MIDEAST: The US Secretary of State, Mr Colin Powell, told the Palestinian Authority Prime Minister, Mr Mahmoud Abbas, yesterday that reaching a short-term ceasefire with Hamas was insufficient and that he had to confront the Islamic extremists and ensure that they were no longer able to carry out acts of terrorism.
"Violence and terror is not the way to build a state," Mr Powell declared. The Palestinian Authority had to go beyond "having a ceasefire . . . to end violence and the capacity for violence".
Mr Powell, who held a day of talks with Israeli and Palestinian leaders, set out the uncompromising American attitude to Hamas precisely as a Hamas gunman killed an Israeli motorist on a West Bank road near Ramallah. The victim's wife was injured in the shooting incident, as were two elderly relatives also in the car, American citizens who were in Israel to visit their family.
Some 30 Israelis have been killed since the Aqaba peace summit two weeks ago, most of them in attacks carried out by Hamas.
Close to 40 Palestinians have died in the same period, four of them in the course of attacks on Israeli targets, many others civilians hit in Israeli assassination strikes against alleged Hamas leaders.
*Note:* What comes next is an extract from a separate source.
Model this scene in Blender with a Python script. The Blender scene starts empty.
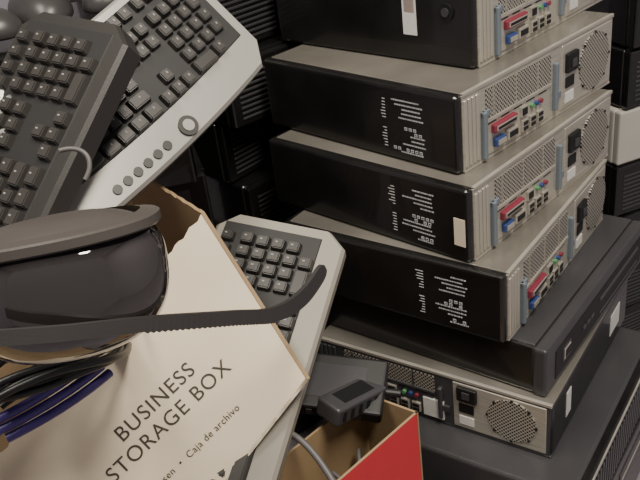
import bpy, bmesh, math, random
from mathutils import Vector, Matrix
random.seed(4)
# ---------- world-space anchor points in millimetres (x right, y away, z up, floor z=0)
KM=dict(A=(-118,790,790),B=(-30,697,624),M=(-348,640,625),E=(-262,991,801),
visor=(-201,553,876),
bk0=(-145,836,966),bk1=(-234,730,847),bk2=(-242,899,983),
sk0=(-36,1000,879),sk1=(-219,800,809),sk2=(-130,1031,975),
gk0=(36,868,684),gk1=(-53,689,569),gk2=(-67,933,718),
st0=(-244,471,876),st1=(-187,478,867),st2=(-133,510,844),st3=(-81,559,807),st4=(-47,599,778),st5=(-22,639,766),st6=(0,676,771),
ca0=(-303,582,747),ca1=(-270,597,752),ca2=(-230,619,751),ca3=(-210,654,733),
pc0=(-311,576,716),pc1=(-277,590,721),pc2=(-254,621,715),pc3=(-232,655,714),
gc0=(-86,714,553),gc1=(-59,693,556),gc2=(-36,673,541),gc3=(-19,640,522),
kc0=(-215,681,922),kc1=(-193,684,925),kc2=(-184,676,911),kc3=(-196,666,898),
r0=(86,727,530),r1=(-15,636,530),r2=(27,775,530),
m0=(-345,1184,940),m1=(-420,1120,938),br0=(0,772,552),br1=(10,720,470))
K={k:Vector(v)/1000 for k,v in KM.items()}
# ---------- materials
def mat(name,col,rough=.5,metal=0,bump=0,bscale=200,var=0,vscale=8,coat=0,spec=.5,stretch=None):
    m=bpy.data.materials.new(name);m.use_nodes=True;nt=m.node_tree;b=nt.nodes['Principled BSDF']
    b.inputs['Base Color'].default_value=(*col,1);b.inputs['Roughness'].default_value=rough;b.inputs['Metallic'].default_value=metal
    b.inputs['Specular IOR Level'].default_value=spec
    if coat:b.inputs['Coat Weight'].default_value=coat
    tc=nt.nodes.new('ShaderNodeTexCoord')
    src=tc.outputs['Object']
    if stretch:
        mp=nt.nodes.new('ShaderNodeMapping');mp.inputs['Scale'].default_value=stretch;nt.links.new(src,mp.inputs[0]);src=mp.outputs[0]
    if var:
        n=nt.nodes.new('ShaderNodeTexNoise');n.inputs['Scale'].default_value=vscale;n.inputs['Detail'].default_value=6
        nt.links.new(src,n.inputs['Vector'])
        r=nt.nodes.new('ShaderNodeMapRange');r.inputs[1].default_value=.3;r.inputs[2].default_value=.7;r.inputs[3].default_value=1-var;r.inputs[4].default_value=1+var
        nt.links.new(n.outputs['Fac'],r.inputs[0])
        v=nt.nodes.new('ShaderNodeVectorMath');v.operation='SCALE';v.inputs[0].default_value=col;nt.links.new(r.outputs[0],v.inputs['Scale']);nt.links.new(v.outputs[0],b.inputs['Base Color'])
    if bump:
        n=nt.nodes.new('ShaderNodeTexNoise');n.inputs['Scale'].default_value=bscale;nt.links.new(tc.outputs['Object'],n.inputs['Vector'])
        bp=nt.nodes.new('ShaderNodeBump');bp.inputs['Strength'].default_value=bump;bp.inputs['Distance'].default_value=.001
        nt.links.new(n.outputs['Fac'],bp.inputs['Height']);nt.links.new(bp.outputs[0],b.inputs['Normal'])
    return m
BLK=mat('black_case_paint',(.010,.0095,.0098),.24,bump=.10,bscale=900,var=.35,vscale=12,coat=.35)
PALE=mat('pale_beige_case',(.50,.48,.44),.5,var=.08)
SIL=mat('silver_sheet_metal',(.50,.475,.42),.33,.5,var=.16,vscale=20,stretch=(1,1,14))
TOPS=mat('silver_top_paint',(.235,.22,.195),.22,.45,var=.24,vscale=7)
BEI=mat('slot_cover_metal',(.53,.50,.43),.34,.5)
BLU=mat('blue_latch',(.15,.18,.21),.45)
MAG=mat('parallel_port_red',(.22,.03,.055),.4)
VGA=mat('vga_port_blue',(.03,.06,.20),.4)
DRK=mat('dark_plastic',(.006,.006,.007),.5)
LAB=mat('white_print',(.50,.51,.53),.6)
STK=mat('white_sticker',(.66,.66,.64),.5,var=.05,vscale=90)
CRM=mat('cream_sticker',(.75,.64,.50),.5)
PNK=mat('hologram_sticker',(.55,.40,.36),.3)
GRY=mat('dark_gray_bezel',(.046,.045,.050),.28,bump=.1,bscale=600,var=.12)
GRN=mat('audio_green',(.1,.3,.13),.4)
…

Mr Powell's day of diplomacy was designed to try to salvage the US and European "road map" process to Palestinian statehood in the light of this upsurge in violence. But while he urged the two sides to move as rapidly as they could to seize what he perceived as an opportunity for progress, the statements by Mr Abbas and the Israeli Prime Minister, Mr Ariel Sharon, offered little scope for optimism.
Mr Abbas intimated that he had no intention of using force against any extremist Palestinian factions, insisting instead that the ceasefire negotiations would soon bear fruit and bring a complete end to attacks on Israelis.
Israel, said Mr Abbas, had to dismantle Jewish settlements, end its demolition of Palestinian homes, lift curfew and closure measures and cancel the ongoing siege around the Ramallah headquarters of Mr Yasser Arafat. In short, said Mr Abbas, Israel had to "change itself from an enemy into a partner".
Mr Sharon, for his part, emphasised that there would be no diplomatic progress whatsoever until Mr Abbas confronted the gunmen and bombers. "As long as terror continues, as long as violence continues, as long as this terrible incitement continues, there will be no progress," he said flatly. "There will be no peace with terror."
And while Mr Powell urged Israel to confine assassinations to genuine cases of intercepting bombers on their way to carry out an attack, rather than going "beyond that to individuals or situations where it might not be a ticking bomb", he was broadly supportive of Mr Sharon's policies.
The way forward now, said Mr Powell, was for Mr Abbas to begin to "retake" security responsibility from Israel in the Gaza Strip and the West Bank town of Bethlehem so that ordinary Palestinians would gradually gain "confidence" that groups such as Hamas "don't have the answer".
Underlining the Israeli-Palestinian dialogue of the deaf, Mr Sharon promptly said he was ready to transfer that responsibility, as soon as Mr Abbas had the security apparatus in place to accept it, while Mr Abbas urged Israel to pull back without delay.
Mr Powell branded Hamas the "enemy of peace" and declared that as long as it retained its "commitment to terror and violence and a desire to destroy the state of Israel, I think this is a problem we have to deal with in its entirety".